Spotlight on EAPCC in tyre bribery scandal
04 March 2015Kenya: East African Portland Cement (EAPCC) has been named as one of the companies that received bribes in a tyre scandal. The Capital Markets Authority (CMA) said that it was willing to work with the government to establish the truth behind the allegations that EAPCC obtained bribes before awarding tyre contracts.
"The Authority is in the process of requesting further information from the US Securities and Exchange Commission (SEC) to help in the investigations, after which appropriate determinations will be made," said the CMA. EAPCC bosses who headed the organisation in 2007 - 2011 will explain how the alleged bribery happened.
The scandal came to light recently after Goodyear Tyre and Rubber Company, which owned Treadsetters Tyres Ltd in Kenya, was ordered by the SEC to pay US$10.7m to the US Treasury after it was found liable for bribing public officials and private company bosses.

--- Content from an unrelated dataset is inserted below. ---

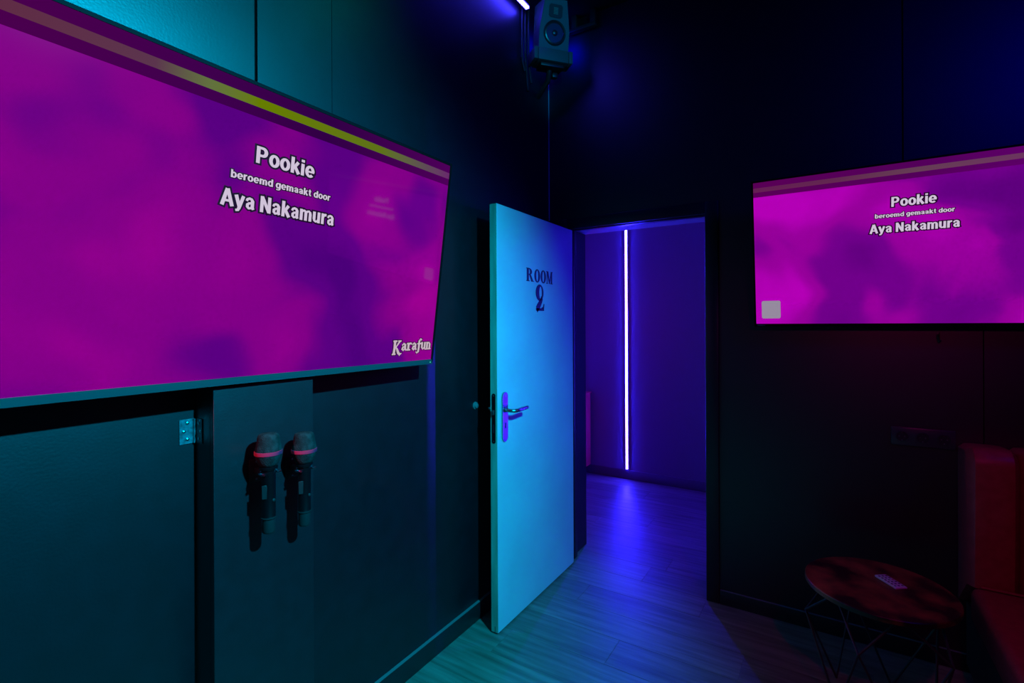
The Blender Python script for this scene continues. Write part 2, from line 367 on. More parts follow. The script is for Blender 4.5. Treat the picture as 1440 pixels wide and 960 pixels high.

According to documents from the SEC, the bribes paid by Goodyear amounted to more than US$1.5m in Kenya, while another US$1.6m was paid in exchange for contracts in Angola.

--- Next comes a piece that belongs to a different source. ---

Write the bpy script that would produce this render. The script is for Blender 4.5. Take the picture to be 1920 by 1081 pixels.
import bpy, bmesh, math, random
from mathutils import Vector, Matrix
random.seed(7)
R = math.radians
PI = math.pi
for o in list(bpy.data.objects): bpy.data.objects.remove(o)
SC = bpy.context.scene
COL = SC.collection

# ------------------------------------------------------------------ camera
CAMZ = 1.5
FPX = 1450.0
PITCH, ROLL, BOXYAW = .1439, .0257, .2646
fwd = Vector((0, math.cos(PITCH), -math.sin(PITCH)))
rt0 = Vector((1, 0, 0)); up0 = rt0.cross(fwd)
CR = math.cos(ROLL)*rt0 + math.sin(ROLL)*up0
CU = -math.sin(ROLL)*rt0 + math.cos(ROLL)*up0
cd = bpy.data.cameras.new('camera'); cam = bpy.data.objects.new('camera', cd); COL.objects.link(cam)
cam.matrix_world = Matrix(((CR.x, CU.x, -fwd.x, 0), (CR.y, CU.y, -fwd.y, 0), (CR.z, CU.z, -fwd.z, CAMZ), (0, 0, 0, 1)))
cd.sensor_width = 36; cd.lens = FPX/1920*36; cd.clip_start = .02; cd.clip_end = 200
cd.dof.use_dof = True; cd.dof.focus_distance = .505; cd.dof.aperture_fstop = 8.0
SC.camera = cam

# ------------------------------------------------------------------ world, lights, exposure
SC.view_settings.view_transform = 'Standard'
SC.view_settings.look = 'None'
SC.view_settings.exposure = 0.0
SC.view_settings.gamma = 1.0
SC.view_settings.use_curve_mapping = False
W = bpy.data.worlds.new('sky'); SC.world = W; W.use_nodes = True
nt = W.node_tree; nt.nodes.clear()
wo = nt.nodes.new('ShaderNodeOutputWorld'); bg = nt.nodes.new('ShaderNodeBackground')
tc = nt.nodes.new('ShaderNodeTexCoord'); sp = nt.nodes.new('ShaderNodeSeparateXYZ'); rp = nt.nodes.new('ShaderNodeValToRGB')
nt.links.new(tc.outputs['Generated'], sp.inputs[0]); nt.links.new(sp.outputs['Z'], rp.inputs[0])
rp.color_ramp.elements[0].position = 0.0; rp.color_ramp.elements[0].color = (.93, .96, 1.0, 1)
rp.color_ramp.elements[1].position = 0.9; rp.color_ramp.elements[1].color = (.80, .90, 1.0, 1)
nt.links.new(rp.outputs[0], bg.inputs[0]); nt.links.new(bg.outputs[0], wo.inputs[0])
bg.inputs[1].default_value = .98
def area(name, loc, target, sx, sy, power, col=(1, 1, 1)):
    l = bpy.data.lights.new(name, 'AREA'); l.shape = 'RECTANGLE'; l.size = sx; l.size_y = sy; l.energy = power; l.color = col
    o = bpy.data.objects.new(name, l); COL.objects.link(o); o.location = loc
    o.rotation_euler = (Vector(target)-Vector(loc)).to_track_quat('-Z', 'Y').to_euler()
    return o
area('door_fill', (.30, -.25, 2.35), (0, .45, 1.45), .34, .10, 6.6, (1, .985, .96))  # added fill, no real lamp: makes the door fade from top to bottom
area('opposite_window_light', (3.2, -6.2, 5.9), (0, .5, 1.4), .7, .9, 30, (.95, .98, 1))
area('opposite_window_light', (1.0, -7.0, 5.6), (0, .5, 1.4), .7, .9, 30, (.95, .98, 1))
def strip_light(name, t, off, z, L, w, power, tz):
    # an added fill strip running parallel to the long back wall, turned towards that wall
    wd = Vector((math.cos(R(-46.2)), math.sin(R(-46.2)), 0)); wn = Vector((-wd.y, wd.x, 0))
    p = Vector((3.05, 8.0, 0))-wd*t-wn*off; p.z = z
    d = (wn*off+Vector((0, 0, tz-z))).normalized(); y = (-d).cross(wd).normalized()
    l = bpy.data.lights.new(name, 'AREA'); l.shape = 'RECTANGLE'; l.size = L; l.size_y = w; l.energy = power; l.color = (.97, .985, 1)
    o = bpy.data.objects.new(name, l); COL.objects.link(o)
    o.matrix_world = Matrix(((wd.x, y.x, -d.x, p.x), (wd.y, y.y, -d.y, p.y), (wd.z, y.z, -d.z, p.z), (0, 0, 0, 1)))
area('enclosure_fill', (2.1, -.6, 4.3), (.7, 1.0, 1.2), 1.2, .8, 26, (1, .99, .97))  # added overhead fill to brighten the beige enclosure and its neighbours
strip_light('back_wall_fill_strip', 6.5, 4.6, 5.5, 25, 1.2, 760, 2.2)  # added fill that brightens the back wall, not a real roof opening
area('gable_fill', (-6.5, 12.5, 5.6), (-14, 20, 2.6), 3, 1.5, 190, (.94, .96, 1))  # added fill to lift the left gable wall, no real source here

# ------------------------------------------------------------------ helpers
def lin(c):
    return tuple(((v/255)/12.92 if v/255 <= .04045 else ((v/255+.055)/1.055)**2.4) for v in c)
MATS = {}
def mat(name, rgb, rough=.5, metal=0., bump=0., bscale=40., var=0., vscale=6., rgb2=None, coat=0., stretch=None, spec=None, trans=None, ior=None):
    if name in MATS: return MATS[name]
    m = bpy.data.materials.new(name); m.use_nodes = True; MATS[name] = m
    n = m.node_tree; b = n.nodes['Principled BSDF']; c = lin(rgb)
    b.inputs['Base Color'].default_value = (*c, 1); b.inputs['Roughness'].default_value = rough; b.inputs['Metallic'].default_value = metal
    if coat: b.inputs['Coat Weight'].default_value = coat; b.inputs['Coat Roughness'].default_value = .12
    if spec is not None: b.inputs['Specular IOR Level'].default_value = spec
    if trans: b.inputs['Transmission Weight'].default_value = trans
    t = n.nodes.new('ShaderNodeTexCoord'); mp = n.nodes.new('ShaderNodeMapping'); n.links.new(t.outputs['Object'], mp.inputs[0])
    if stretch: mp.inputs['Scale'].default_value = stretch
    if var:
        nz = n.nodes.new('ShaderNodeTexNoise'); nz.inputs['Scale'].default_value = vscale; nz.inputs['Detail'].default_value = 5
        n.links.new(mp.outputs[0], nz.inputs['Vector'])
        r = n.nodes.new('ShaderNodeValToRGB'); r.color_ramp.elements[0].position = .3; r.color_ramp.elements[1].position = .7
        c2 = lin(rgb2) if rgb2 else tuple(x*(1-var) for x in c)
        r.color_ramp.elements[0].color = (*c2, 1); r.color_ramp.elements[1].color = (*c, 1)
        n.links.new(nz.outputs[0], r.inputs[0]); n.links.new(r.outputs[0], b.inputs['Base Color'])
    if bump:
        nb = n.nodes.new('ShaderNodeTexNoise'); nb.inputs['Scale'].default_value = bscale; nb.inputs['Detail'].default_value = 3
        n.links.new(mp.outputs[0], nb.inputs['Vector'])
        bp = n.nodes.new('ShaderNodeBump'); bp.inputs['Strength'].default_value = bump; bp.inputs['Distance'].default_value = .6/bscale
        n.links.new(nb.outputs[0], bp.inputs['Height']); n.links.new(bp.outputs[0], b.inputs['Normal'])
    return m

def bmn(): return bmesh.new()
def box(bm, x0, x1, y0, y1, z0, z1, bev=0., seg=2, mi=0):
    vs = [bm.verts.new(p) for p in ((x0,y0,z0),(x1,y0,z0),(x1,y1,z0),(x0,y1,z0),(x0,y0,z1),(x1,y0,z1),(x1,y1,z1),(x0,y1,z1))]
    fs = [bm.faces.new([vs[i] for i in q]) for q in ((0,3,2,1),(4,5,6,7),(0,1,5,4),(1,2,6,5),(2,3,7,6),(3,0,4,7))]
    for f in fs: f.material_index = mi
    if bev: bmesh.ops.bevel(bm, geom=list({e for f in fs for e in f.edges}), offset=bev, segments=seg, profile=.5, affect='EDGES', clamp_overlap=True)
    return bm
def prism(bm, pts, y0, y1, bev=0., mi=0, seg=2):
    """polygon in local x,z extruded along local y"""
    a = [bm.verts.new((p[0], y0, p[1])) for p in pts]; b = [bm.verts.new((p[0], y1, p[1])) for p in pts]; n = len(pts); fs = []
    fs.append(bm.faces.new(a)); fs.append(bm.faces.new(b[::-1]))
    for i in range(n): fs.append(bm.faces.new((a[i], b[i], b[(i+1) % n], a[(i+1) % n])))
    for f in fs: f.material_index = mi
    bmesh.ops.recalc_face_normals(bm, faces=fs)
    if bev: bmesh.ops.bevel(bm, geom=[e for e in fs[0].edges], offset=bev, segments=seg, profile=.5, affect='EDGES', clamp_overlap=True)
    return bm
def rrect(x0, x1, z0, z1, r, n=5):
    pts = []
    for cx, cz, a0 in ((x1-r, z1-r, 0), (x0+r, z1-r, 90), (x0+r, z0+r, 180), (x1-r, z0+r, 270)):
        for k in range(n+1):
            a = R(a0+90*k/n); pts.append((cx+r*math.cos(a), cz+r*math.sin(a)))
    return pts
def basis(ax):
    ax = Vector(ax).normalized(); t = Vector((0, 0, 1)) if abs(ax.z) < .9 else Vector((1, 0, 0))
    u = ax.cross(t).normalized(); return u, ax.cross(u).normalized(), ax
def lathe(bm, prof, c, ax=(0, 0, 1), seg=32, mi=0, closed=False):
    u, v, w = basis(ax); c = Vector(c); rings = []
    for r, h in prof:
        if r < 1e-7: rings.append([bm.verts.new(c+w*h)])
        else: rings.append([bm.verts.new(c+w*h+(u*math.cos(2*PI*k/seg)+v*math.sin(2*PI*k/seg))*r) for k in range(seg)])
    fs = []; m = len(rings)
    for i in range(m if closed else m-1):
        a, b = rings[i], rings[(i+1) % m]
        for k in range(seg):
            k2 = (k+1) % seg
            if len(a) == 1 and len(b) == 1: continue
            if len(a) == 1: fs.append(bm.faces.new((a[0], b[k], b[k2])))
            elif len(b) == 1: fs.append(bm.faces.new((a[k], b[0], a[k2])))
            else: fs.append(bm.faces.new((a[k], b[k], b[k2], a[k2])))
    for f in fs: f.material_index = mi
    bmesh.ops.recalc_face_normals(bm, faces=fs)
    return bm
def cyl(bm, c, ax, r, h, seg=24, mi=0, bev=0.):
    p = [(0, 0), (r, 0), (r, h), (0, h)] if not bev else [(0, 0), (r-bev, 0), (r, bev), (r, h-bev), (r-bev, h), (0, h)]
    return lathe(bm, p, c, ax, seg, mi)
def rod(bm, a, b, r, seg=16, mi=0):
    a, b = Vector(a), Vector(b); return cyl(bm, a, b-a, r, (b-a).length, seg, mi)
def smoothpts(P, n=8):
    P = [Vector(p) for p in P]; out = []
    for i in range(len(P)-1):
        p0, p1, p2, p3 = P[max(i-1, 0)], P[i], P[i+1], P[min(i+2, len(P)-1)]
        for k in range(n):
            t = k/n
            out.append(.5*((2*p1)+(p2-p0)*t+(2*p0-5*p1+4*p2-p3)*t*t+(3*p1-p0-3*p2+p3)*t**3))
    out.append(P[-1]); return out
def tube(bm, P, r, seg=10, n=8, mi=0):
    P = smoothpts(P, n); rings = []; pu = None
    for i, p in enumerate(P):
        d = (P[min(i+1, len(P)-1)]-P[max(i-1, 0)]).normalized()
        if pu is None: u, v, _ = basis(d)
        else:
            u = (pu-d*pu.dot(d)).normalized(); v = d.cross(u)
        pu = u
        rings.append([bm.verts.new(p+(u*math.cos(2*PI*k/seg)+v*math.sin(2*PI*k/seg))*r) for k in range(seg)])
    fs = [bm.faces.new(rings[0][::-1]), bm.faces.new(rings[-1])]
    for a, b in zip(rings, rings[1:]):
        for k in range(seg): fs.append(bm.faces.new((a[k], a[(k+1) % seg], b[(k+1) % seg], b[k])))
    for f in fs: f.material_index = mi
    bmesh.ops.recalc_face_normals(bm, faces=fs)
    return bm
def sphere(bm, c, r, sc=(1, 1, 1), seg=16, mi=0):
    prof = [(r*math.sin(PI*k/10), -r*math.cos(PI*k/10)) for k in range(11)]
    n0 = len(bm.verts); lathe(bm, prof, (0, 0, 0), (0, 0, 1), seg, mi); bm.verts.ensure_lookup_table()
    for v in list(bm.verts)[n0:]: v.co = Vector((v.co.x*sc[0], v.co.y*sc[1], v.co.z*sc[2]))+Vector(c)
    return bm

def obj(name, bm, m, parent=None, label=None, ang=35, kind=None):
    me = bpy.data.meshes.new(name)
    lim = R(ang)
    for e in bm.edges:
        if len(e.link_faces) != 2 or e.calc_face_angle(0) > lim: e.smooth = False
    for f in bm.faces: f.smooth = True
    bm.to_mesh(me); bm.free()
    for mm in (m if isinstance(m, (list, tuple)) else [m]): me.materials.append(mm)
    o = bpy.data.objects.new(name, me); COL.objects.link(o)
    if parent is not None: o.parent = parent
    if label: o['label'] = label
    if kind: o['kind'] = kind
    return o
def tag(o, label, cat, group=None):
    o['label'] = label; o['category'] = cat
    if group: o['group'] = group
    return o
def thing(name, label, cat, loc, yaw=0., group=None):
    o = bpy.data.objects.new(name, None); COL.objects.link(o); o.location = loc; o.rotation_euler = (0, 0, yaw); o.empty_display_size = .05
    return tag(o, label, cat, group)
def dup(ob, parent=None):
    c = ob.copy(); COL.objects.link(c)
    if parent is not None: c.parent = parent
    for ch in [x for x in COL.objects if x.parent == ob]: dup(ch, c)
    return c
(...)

The report implicated unnamed employees from EAPCC, Telkom Kenya, Armed Forces Canteen Organisation, Kenya Ports Authority, Nzoia Sugar Company, the Kenya Air Force, Ministry of Roads and Ministry of State for Defence.
Bamburi subsidiary gets US$5m loan for operations
08 January 2015Kenya: Seruji Limited, a distribution subsidiary of Bamburi Cement, has borrowed US$5m from TriLinc Global to finance its activities at a time when competition in the industry has reached new heights.
"TriLinc funded a US$5m trade finance transaction at a fixed interest rate of 14.75% to a Kenyan cement distributor engaged in the production and distribution of cement," said TriLinc. "The transaction, set to mature on 17 March 2015, is supported by inventory, receivables and other liquid assets." TriLinc added that Seruji met one of its investment criteria of being a small or medium enterprise (SME) in its growth stage.
"Founded in 2008, the borrower is a growing Kenyan cement distributor that utilises cutting-edge energy-efficient and eco-friendly cement grinding technology to improve sustainability," said TriLinc, which has also invested in Zambian, Namibian and South African SMEs. Kenyan companies are increasingly using foreign-based lenders with the capacity to lend larger amounts and at a lower cost than local financiers.